Seaton Delaval Hall - Photo © Alan J. White, April 2006
The Delaval name derives from Laval , a town in the valley of the Mayenne River , in the département of Mayenne in old Maine, north-western France . An early ancestor, Guy de la Val II, built a castle there in the first half of the eleventh century. One of his descendants,Guy de la Val III, fought at the Battle of Hastings and thereafter the De la Vals settled in Northumberland. At Seaton they built a small fortified dwelling near the existing Saxon church, which in 1100 Hubert de la Val rebuilt bringing into being the present Church of Our Lady near Delaval Hall.
The initial fortified dwelling evolved into the mediaeval Seaton Tower, around the fourteenth century. This was extended in Tudor and Jacobean times to form a rambling manor house of considerable size. In the earlier eighteenth century, this was replaced by the present Seaton Delaval Hall, the third and last great mansion designed by architect and playwright Sir John Vanbrugh . This was devastated by a fire in 1822 but later restored – apart from the interior of the main block.
The Delaval surname died out on at least two occasions in the Middle Ages, but was re-adopted by lords of Seaton presumably because of the prestige attached to its Norman-French sound. The Delaval family played a prominent part in the life of the county of Northumberland; several served as High Sheriff of the county, others became Members of Parliament and some served as Border Commissioner .

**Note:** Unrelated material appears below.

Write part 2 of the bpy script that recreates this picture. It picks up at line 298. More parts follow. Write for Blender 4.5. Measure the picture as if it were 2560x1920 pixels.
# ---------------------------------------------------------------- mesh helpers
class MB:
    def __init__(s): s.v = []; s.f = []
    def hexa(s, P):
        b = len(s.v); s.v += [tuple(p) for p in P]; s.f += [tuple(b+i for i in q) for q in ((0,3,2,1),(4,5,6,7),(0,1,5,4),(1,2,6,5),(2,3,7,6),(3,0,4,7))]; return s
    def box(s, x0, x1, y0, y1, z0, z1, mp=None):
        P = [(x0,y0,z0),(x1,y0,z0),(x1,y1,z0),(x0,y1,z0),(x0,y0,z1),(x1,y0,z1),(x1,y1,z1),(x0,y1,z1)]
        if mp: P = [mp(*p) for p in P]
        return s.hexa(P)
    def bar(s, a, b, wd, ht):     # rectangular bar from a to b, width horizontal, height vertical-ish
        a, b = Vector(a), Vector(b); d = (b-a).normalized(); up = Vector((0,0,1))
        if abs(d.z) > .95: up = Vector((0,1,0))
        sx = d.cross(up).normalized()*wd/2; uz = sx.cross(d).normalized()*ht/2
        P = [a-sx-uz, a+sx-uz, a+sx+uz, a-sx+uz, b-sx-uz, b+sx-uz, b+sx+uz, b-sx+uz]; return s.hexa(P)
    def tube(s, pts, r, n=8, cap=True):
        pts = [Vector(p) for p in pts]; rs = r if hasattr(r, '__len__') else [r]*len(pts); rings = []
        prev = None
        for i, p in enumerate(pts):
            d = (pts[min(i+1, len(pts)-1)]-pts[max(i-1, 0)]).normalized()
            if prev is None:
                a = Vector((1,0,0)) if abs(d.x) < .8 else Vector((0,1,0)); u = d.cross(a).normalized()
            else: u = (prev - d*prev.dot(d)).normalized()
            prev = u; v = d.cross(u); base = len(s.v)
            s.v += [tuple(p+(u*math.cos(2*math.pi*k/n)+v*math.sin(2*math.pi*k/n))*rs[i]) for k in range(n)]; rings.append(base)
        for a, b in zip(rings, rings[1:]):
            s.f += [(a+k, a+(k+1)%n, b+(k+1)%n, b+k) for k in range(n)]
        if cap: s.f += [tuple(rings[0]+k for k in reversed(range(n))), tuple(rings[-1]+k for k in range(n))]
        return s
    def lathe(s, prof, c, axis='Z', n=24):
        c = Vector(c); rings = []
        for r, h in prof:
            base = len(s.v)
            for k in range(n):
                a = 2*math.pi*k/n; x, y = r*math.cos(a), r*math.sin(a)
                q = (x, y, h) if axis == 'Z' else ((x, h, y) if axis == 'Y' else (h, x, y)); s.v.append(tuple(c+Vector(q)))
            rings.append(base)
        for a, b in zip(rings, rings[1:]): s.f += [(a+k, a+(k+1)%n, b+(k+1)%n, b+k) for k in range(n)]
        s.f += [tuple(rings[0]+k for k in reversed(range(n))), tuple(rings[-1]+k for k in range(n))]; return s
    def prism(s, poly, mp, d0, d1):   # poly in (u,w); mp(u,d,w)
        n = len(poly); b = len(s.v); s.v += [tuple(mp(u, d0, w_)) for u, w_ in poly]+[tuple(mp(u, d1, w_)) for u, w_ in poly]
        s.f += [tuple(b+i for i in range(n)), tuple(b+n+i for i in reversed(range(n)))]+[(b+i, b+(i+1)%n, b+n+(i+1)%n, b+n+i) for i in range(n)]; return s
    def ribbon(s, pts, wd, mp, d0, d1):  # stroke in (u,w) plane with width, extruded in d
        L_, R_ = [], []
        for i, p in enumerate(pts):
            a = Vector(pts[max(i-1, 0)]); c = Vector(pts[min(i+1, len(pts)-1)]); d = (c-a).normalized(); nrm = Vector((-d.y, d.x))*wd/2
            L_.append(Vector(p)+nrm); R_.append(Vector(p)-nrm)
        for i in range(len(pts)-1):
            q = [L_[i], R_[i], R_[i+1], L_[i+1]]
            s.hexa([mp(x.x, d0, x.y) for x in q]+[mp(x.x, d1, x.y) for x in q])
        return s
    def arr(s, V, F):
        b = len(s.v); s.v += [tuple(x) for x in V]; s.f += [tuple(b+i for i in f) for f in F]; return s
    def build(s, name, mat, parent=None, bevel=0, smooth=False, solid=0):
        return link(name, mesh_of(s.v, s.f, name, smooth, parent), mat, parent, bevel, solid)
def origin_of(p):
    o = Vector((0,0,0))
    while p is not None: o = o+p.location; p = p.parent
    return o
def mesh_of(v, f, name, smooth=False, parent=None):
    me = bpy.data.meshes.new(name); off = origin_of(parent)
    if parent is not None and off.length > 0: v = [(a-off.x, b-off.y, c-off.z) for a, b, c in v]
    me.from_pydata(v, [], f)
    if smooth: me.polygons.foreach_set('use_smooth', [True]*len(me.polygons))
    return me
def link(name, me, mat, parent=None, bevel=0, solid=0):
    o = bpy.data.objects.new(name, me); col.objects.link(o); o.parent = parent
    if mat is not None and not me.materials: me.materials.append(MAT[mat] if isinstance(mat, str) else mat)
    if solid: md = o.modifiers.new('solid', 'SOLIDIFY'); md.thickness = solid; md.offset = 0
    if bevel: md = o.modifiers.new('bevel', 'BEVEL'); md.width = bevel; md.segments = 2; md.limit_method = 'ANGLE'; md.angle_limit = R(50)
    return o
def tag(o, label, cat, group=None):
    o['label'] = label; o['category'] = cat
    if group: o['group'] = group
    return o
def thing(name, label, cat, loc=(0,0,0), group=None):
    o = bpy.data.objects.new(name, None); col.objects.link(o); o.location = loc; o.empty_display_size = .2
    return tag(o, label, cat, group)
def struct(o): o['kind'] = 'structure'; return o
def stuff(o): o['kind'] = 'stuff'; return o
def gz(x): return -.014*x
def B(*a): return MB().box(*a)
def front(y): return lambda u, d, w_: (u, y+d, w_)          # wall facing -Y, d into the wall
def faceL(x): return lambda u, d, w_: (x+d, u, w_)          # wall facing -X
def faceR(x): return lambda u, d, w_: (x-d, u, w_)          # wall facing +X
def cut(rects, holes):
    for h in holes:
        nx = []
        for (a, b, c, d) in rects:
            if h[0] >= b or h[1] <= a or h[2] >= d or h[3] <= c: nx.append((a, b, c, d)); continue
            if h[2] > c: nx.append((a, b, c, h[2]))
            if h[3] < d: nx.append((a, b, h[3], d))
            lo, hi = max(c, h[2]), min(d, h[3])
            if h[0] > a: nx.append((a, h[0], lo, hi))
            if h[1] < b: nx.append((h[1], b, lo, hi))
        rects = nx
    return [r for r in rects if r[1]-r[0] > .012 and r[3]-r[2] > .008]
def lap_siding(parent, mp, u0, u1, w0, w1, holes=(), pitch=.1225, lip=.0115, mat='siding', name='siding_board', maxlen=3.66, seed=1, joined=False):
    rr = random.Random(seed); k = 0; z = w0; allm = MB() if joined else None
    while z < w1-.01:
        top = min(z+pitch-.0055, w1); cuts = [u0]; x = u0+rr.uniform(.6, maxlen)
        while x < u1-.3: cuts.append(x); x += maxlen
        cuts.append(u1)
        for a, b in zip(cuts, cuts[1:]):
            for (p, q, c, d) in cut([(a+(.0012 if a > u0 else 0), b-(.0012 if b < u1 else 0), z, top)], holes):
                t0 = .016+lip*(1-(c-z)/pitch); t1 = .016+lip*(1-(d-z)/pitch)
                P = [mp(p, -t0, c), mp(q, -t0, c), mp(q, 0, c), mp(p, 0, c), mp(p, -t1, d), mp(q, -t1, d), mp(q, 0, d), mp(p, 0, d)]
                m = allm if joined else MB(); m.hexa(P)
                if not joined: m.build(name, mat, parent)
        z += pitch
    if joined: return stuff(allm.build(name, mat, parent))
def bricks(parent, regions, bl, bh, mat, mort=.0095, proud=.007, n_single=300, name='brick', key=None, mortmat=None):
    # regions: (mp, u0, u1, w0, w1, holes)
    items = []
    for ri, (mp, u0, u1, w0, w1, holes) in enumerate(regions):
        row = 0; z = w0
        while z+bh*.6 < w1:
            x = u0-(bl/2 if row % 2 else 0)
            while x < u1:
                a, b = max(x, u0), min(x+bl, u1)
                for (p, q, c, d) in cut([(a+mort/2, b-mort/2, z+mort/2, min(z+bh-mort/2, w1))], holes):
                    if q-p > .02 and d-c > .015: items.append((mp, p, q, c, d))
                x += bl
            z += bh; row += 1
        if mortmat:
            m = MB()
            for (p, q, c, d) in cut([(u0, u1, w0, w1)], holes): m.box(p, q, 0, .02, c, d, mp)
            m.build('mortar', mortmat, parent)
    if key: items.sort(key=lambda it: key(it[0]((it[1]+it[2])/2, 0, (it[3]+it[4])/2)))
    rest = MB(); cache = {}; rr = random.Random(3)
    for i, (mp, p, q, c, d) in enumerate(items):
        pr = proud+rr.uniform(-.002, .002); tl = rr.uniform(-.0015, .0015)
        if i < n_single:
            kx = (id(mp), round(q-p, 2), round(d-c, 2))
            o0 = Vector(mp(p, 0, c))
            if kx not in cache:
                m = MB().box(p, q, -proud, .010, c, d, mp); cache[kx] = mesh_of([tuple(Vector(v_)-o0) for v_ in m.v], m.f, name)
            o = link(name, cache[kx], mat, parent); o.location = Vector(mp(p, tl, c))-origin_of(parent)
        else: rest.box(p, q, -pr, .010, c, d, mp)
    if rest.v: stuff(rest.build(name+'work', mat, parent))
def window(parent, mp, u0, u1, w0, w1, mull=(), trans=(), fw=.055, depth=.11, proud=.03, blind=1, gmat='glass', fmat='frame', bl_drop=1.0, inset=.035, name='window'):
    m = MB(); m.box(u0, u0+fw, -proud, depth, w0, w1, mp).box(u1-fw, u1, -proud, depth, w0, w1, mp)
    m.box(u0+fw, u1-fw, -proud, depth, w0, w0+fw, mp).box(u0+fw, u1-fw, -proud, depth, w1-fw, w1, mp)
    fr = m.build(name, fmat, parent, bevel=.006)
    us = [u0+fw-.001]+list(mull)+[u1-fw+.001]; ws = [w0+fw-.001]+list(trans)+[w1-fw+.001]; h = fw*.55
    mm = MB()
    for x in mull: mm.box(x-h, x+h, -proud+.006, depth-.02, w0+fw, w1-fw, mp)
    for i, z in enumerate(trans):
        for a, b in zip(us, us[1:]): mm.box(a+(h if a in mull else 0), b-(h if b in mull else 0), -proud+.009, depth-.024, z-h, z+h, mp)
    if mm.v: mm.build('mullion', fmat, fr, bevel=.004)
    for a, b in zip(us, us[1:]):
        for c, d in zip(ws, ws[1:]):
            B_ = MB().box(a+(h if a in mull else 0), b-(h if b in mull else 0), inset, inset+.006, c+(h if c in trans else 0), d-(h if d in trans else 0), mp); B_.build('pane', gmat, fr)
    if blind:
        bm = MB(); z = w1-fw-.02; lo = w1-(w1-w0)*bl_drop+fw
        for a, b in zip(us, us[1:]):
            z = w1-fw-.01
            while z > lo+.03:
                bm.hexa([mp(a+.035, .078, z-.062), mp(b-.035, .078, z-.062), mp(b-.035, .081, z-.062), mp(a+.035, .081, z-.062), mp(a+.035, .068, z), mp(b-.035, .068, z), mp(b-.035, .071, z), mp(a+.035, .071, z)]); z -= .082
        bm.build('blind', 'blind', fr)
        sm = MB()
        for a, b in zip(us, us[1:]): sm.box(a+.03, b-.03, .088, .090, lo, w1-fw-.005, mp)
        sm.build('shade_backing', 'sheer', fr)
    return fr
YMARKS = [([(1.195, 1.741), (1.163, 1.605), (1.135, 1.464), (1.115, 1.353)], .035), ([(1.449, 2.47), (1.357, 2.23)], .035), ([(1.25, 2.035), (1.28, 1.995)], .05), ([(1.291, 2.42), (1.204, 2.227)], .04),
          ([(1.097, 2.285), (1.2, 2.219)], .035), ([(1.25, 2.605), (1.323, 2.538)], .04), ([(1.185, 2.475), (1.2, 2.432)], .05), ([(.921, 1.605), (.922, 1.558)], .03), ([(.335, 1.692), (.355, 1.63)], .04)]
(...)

The fortunes of the Delavals of Seaton rose to their peak in the eighteenth century. However, with the death of Edward Hussey Delaval in 1814 , the Delaval line died out, and the manor of Seaton Delaval and other estates passed to the Astley family of Melton Constable.
Guy de la Val II was the father of two sons, Jean and Hamon. Jean at the age of twenty three became a monk at the Abbey of Marmoutier. Hamon, his second son, along with his own son Guy de la Val III, called the 'young and the bald', joined the forces of William the Conqueror. Hamon's son Guy was rewarded after the battle, with the hand of William the Conqueror's neice Denise, daughter of Robert of Mortain, Earl of Cornwall. Hamon succeeded his father in the Lordship of Laval, the year after the conquest and died in 1080. Hamon's son Guy remarried Cecile, a kinswoman of the Counts of Mayenne, after the death of his wife Denise. Guy died in 1095 and was burried beside his first wife at Marmoutier.